By
James Krabill, in Keep the Faith, Share the Peace,
the
newsletter of the Mennonite Church Peace and
Justice
Committee, Volume 5 number 3, June, 1999.
Imagine this scene from a recent
courtroom trial in South Africa: A frail black woman stands slowly to her feet.
She is something over 70 years of age. Facing her from across the room are
several white security police officers, one of whom, Mr. Van der Broek,
has just been tried and found implicated in the murders of both the
woman's son and her husband some years before.
It was
indeed Mr. Van der Broek, it has now been established, who had come to the
woman's home a number of years back, taken her son, shot him at point-blank
range and then burned the young man's body on a fire while he and his officers
partied nearby.
Several
years later, Van der Broek and his cohorts had returned to take away her
husband as well. For many months she heard nothing of his whereabouts. Then,
almost two years after her husband's disappearance, Van der Broek came back to
fetch the woman herself. How vividly she remembers that evening, going to a
place beside a river where she was shown her husband, bound and beaten, but
still strong in spirit, lying on a pile of wood. The last words she heard from
his lips as the officers poured gasoline over his body and set him aflame were,
"Father, forgive them."
And
now the woman stands in the courtroom and listens to the confessions offered by
Mr. Van der Broek. A member of South Africa's Truth and Reconciliation
Commission turns to her and asks, "So, what do you want? How should justice
be done to this man who has so brutally destroyed your family?"
"I
want three things," begins the old woman, calmly but confidently. "I
want first to be taken to the place where my husband's body was burned so that
I can gather up the dust and give his remains a decent burial."
She
pauses, then continues. "My husband and son were my only family. I want,
secondly, therefore, for Mr.
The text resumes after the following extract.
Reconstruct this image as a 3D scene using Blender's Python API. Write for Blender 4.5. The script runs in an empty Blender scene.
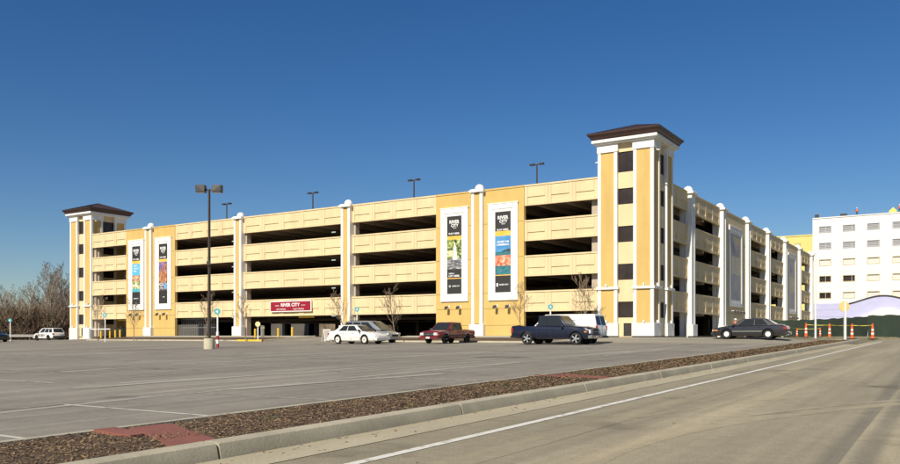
import bpy, bmesh, math, random
from mathutils import Vector, Matrix, noise as mnoise
R = math.radians
scn = bpy.context.scene
COL = scn.collection
random.seed(7)

# ------------------------------------------------------------------ camera
FOC, CX, HY = 806.0, 450.0, 335.6          # measured on the 900 px wide photograph
FW = Vector((-.5405, .8413)); RT = Vector((.8413, .5405))
cam_d = bpy.data.cameras.new("camera"); cam = bpy.data.objects.new("camera", cam_d); COL.objects.link(cam)
cam_d.sensor_width = 36; cam_d.lens = FOC / 900 * 36; cam_d.shift_y = (HY - 232) / 900
cam_d.clip_start = .1; cam_d.clip_end = 3000
cam.location = (0, 0, .1); cam.rotation_euler = (R(90), 0, math.atan2(.5405, .8413))
scn.camera = cam

def at(px, d):
    k = (px - CX) / FOC
    return (d * (FW.x + k * RT.x), d * (FW.y + k * RT.y))
def xat(px, y):
    """world x of the point on line y=const seen at column px"""
    k = (px - CX) / FOC
    return y * (k * .8413 - .5405) / (.8413 + k * .5405)
def smooth(a, b, v):
    t = max(0, min(1, (v - a) / (b - a))); return t * t * (3 - 2 * t)
def g(x, y):
    """ground height"""
    pl = -1.22 + .0143 * min(max(y, -60), 84)
    if y <= 54.5: a = pl
    elif y < 62: a = -.44 + (y - 54.5) / 7.5 * .41
    else: a = -.03
    r = smooth(-13.5, -8.5, x)
    z = a * (1 - r) + pl * r
    if x < -84:
        l = smooth(-84, -104, x) if y > 40 else 0
        z = z * (1 - l) + min(z, -.6) * l
    if y > 200: z = -.03
    return z
def smooth2(a, b, v): return smooth(a, b, v)
def smooth(a, b, v):
    t = (v - a) / (b - a); t = max(0, min(1, t)); return t * t * (3 - 2 * t)

# ------------------------------------------------------------------ materials
def lin(c):
    return tuple((v / 12.92 if v <= .04045 else ((v + .055) / 1.055) ** 2.4) for v in c)
MATS = {}
def mat(name, col, rough=.8, var=.0, scale=3.0, bump=0.0, bscale=40.0, metal=0.0, spec=.5, emit=None, coat=0.0,
        stretch=(1, 1, 1), fine=0.0, fscale=60.0, col2=None, thr=None):
    """base colour, large patchy variation towards col2 (or darker), fine grain, bump"""
    if name in MATS: return MATS[name]
    m = bpy.data.materials.new(name); m.use_nodes = True; nt = m.node_tree; N = nt.nodes; L = nt.links
    b = N["Principled BSDF"]; b.inputs["Roughness"].default_value = rough; b.inputs["Metallic"].default_value = metal
    b.inputs["Specular IOR Level"].default_value = spec
    b.inputs["Coat Weight"].default_value = coat; b.inputs["Coat Roughness"].default_value = .05
    c = (*col, 1)
    b.inputs["Base Color"].default_value = c
    geo = N.new("ShaderNodeNewGeometry"); mp = N.new("ShaderNodeMapping"); mp.inputs["Scale"].default_value = stretch
    L.new(geo.outputs["Position"], mp.inputs["Vector"])
    out = None
    if var or col2:
        n = N.new("ShaderNodeTexNoise"); n.inputs["Scale"].default_value = scale; n.inputs["Detail"].default_value = 6
        n.inputs["Roughness"].default_value = .62
        L.new(mp.outputs[0], n.inputs["Vector"])
        r = N.new("ShaderNodeValToRGB"); e = r.color_ramp.elements
        lo, hi = thr if thr else (.3, .7)
        e[0].position = lo; e[1].position = hi
        c2 = col2 if col2 else tuple(v * (1 - var) for v in col)
        e[0].color = (*c2, 1); e[1].color = c
        L.new(n.outputs["Fac"], r.inputs["Fac"]); out = r.outputs["Color"]
    if fine:
        n2 = N.new("ShaderNodeTexNoise"); n2.inputs["Scale"].default_value = fscale; n2.inputs["Detail"].default_value = 4
        L.new(geo.outputs["Position"], n2.inputs["Vector"])
        r2 = N.new("ShaderNodeValToRGB"); e = r2.color_ramp.elements
        e[0].position = .3; e[1].position = .7
        e[0].color = (1 - fine,) * 3 + (1,); e[1].color = (1 + fine,) * 3 + (1,)
        L.new(n2.outputs["Fac"], r2.inputs["Fac"])
        mx = N.new("ShaderNodeMix"); mx.data_type = 'RGBA'; mx.blend_type = 'MULTIPLY'; mx.inputs["Factor"].default_value = 1
        if out: L.new(out, mx.inputs["A"])
        else: mx.inputs["A"].default_value = c
        L.new(r2.outputs["Color"], mx.inputs["B"]); out = mx.outputs["Result"]
    if out: L.new(out, b.inputs["Base Color"])
    if bump:
        n3 = N.new("ShaderNodeTexNoise"); n3.inputs["Scale"].default_value = bscale; n3.inputs["Detail"].default_value = 5
        L.new(geo.outputs["Position"], n3.inputs["Vector"])
        bp = N.new("ShaderNodeBump"); bp.inputs["Strength"].default_value = bump; bp.inputs["Distance"].default_value = .02
        L.new(n3.outputs["Fac"], bp.inputs["Height"]); L.new(bp.outputs["Normal"], b.inputs["Normal"])
    if emit:
        b.inputs["Emission Color"].default_value = (*emit[:3], 1); b.inputs["Emission Strength"].default_value = emit[3]
    MATS[name] = m
    return m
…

Van der Broek to become my son. I would like for
him to come twice a month to the ghetto and spend a day with me so that I can
pour out on him whatever love I still have remaining within me."
"And,
finally," she says, "I want a third thing. I would like Mr. Van der
Broek to know that I offer him my forgiveness because Jesus Christ died to
forgive. This was also the wish of my husband. And so, I would kindly ask
someone to come to my side and lead me across the courtroom so that I can take
Mr. Van der Broek in my arms, embrace him and let him know that he is truly
forgiven."
As
the court assistants come to lead the elderly woman across the room, Mr. Van
der Broek, overwhelmed by what he has just heard, faints. And as he does, those
in the courtroom, friends, family, neighbors — all victims of decades of
oppression and injustice — begin to sing, softly, but assuredly, "Amazing
grace, how sweet the sound, that saved a wretch like me."